_SOURCE EXCERPT:_
>>
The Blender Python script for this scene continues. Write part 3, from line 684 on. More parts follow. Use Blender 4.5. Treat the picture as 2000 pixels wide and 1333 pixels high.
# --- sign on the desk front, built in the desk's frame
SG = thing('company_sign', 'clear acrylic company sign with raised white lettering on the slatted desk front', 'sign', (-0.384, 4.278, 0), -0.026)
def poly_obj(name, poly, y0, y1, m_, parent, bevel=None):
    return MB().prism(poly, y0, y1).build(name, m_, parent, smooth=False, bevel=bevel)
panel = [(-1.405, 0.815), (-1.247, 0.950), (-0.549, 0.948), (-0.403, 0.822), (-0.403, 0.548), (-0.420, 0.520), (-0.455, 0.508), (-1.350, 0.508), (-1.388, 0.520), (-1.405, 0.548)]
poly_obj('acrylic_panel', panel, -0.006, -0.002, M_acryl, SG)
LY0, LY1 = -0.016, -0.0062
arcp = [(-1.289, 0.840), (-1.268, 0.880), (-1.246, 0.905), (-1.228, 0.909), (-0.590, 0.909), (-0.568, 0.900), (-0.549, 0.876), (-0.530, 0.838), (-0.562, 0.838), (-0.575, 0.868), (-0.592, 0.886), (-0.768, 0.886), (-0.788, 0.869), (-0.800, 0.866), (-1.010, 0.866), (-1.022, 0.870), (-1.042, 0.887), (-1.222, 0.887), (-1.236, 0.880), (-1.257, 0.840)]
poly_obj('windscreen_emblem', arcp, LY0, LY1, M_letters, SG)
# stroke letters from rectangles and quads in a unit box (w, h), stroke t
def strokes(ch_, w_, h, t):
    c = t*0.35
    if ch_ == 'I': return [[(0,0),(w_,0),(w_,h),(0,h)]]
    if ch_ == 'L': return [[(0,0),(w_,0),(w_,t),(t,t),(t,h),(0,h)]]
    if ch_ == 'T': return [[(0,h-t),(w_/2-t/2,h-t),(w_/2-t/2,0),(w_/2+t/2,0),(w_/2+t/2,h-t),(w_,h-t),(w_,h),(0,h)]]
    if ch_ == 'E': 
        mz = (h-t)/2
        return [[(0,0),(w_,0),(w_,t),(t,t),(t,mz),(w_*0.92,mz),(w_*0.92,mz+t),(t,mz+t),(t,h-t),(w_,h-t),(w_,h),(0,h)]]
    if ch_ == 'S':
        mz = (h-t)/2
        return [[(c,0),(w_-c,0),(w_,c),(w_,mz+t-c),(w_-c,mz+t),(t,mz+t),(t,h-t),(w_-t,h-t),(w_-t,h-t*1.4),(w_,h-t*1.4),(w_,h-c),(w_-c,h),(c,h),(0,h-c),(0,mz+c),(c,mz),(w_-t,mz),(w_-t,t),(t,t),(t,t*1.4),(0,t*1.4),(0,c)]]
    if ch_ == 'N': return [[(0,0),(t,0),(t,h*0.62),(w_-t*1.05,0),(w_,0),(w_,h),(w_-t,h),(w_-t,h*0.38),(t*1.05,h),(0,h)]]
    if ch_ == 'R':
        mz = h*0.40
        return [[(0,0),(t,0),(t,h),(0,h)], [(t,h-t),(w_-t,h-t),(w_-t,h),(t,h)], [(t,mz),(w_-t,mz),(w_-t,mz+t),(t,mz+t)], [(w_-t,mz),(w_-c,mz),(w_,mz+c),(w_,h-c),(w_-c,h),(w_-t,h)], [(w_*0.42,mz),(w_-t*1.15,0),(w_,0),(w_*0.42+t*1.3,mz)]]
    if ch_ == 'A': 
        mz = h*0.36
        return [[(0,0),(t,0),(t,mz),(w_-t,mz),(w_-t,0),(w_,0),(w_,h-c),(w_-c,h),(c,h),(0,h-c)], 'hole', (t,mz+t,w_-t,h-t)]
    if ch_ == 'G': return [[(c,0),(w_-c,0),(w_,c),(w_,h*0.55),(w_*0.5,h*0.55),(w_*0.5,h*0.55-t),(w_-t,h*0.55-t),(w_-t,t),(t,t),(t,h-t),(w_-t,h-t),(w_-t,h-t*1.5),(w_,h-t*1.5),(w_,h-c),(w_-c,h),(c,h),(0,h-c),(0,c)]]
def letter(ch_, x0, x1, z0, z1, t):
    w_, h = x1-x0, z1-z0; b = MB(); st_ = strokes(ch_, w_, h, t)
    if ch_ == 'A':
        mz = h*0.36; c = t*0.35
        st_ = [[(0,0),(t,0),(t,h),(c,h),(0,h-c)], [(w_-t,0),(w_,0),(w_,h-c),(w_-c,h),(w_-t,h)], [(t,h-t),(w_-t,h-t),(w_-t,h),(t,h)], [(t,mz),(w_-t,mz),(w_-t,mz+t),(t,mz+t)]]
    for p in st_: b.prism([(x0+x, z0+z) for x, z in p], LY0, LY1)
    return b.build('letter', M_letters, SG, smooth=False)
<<
_DIRECTIONS FOR THIS TASK:_ Copy out all of the data exactly, leaving nothing out.

_ANSWER:_
The Blender Python script for this scene continues. Write part 3, from line 684 on. More parts follow. Use Blender 4.5. Treat the picture as 2000 pixels wide and 1333 pixels high.
# --- sign on the desk front, built in the desk's frame
SG = thing('company_sign', 'clear acrylic company sign with raised white lettering on the slatted desk front', 'sign', (-0.384, 4.278, 0), -0.026)
def poly_obj(name, poly, y0, y1, m_, parent, bevel=None):
    return MB().prism(poly, y0, y1).build(name, m_, parent, smooth=False, bevel=bevel)
panel = [(-1.405, 0.815), (-1.247, 0.950), (-0.549, 0.948), (-0.403, 0.822), (-0.403, 0.548), (-0.420, 0.520), (-0.455, 0.508), (-1.350, 0.508), (-1.388, 0.520), (-1.405, 0.548)]
poly_obj('acrylic_panel', panel, -0.006, -0.002, M_acryl, SG)
LY0, LY1 = -0.016, -0.0062
arcp = [(-1.289, 0.840), (-1.268, 0.880), (-1.246, 0.905), (-1.228, 0.909), (-0.590, 0.909), (-0.568, 0.900), (-0.549, 0.876), (-0.530, 0.838), (-0.562, 0.838), (-0.575, 0.868), (-0.592, 0.886), (-0.768, 0.886), (-0.788, 0.869), (-0.800, 0.866), (-1.010, 0.866), (-1.022, 0.870), (-1.042, 0.887), (-1.222, 0.887), (-1.236, 0.880), (-1.257, 0.840)]
poly_obj('windscreen_emblem', arcp, LY0, LY1, M_letters, SG)
# stroke letters from rectangles and quads in a unit box (w, h), stroke t
def strokes(ch_, w_, h, t):
    c = t*0.35
    if ch_ == 'I': return [[(0,0),(w_,0),(w_,h),(0,h)]]
    if ch_ == 'L': return [[(0,0),(w_,0),(w_,t),(t,t),(t,h),(0,h)]]
    if ch_ == 'T': return [[(0,h-t),(w_/2-t/2,h-t),(w_/2-t/2,0),(w_/2+t/2,0),(w_/2+t/2,h-t),(w_,h-t),(w_,h),(0,h)]]
    if ch_ == 'E': 
        mz = (h-t)/2
        return [[(0,0),(w_,0),(w_,t),(t,t),(t,mz),(w_*0.92,mz),(w_*0.92,mz+t),(t,mz+t),(t,h-t),(w_,h-t),(w_,h),(0,h)]]
    if ch_ == 'S':
        mz = (h-t)/2
        return [[(c,0),(w_-c,0),(w_,c),(w_,mz+t-c),(w_-c,mz+t),(t,mz+t),(t,h-t),(w_-t,h-t),(w_-t,h-t*1.4),(w_,h-t*1.4),(w_,h-c),(w_-c,h),(c,h),(0,h-c),(0,mz+c),(c,mz),(w_-t,mz),(w_-t,t),(t,t),(t,t*1.4),(0,t*1.4),(0,c)]]
    if ch_ == 'N': return [[(0,0),(t,0),(t,h*0.62),(w_-t*1.05,0),(w_,0),(w_,h),(w_-t,h),(w_-t,h*0.38),(t*1.05,h),(0,h)]]
    if ch_ == 'R':
        mz = h*0.40
        return [[(0,0),(t,0),(t,h),(0,h)], [(t,h-t),(w_-t,h-t),(w_-t,h),(t,h)], [(t,mz),(w_-t,mz),(w_-t,mz+t),(t,mz+t)], [(w_-t,mz),(w_-c,mz),(w_,mz+c),(w_,h-c),(w_-c,h),(w_-t,h)], [(w_*0.42,mz),(w_-t*1.15,0),(w_,0),(w_*0.42+t*1.3,mz)]]
    if ch_ == 'A': 
        mz = h*0.36
        return [[(0,0),(t,0),(t,mz),(w_-t,mz),(w_-t,0),(w_,0),(w_,h-c),(w_-c,h),(c,h),(0,h-c)], 'hole', (t,mz+t,w_-t,h-t)]
    if ch_ == 'G': return [[(c,0),(w_-c,0),(w_,c),(w_,h*0.55),(w_*0.5,h*0.55),(w_*0.5,h*0.55-t),(w_-t,h*0.55-t),(w_-t,t),(t,t),(t,h-t),(w_-t,h-t),(w_-t,h-t*1.5),(w_,h-t*1.5),(w_,h-c),(w_-c,h),(c,h),(0,h-c),(0,c)]]
def letter(ch_, x0, x1, z0, z1, t):
    w_, h = x1-x0, z1-z0; b = MB(); st_ = strokes(ch_, w_, h, t)
    if ch_ == 'A':
        mz = h*0.36; c = t*0.35
        st_ = [[(0,0),(t,0),(t,h),(c,h),(0,h-c)], [(w_-t,0),(w_,0),(w_,h-c),(w_-c,h),(w_-t,h)], [(t,h-t),(w_-t,h-t),(w_-t,h),(t,h)], [(t,mz),(w_-t,mz),(w_-t,mz+t),(t,mz+t)]]
    for p in st_: b.prism([(x0+x, z0+z) for x, z in p], LY0, LY1)
    return b.build('letter', M_letters, SG, smooth=False)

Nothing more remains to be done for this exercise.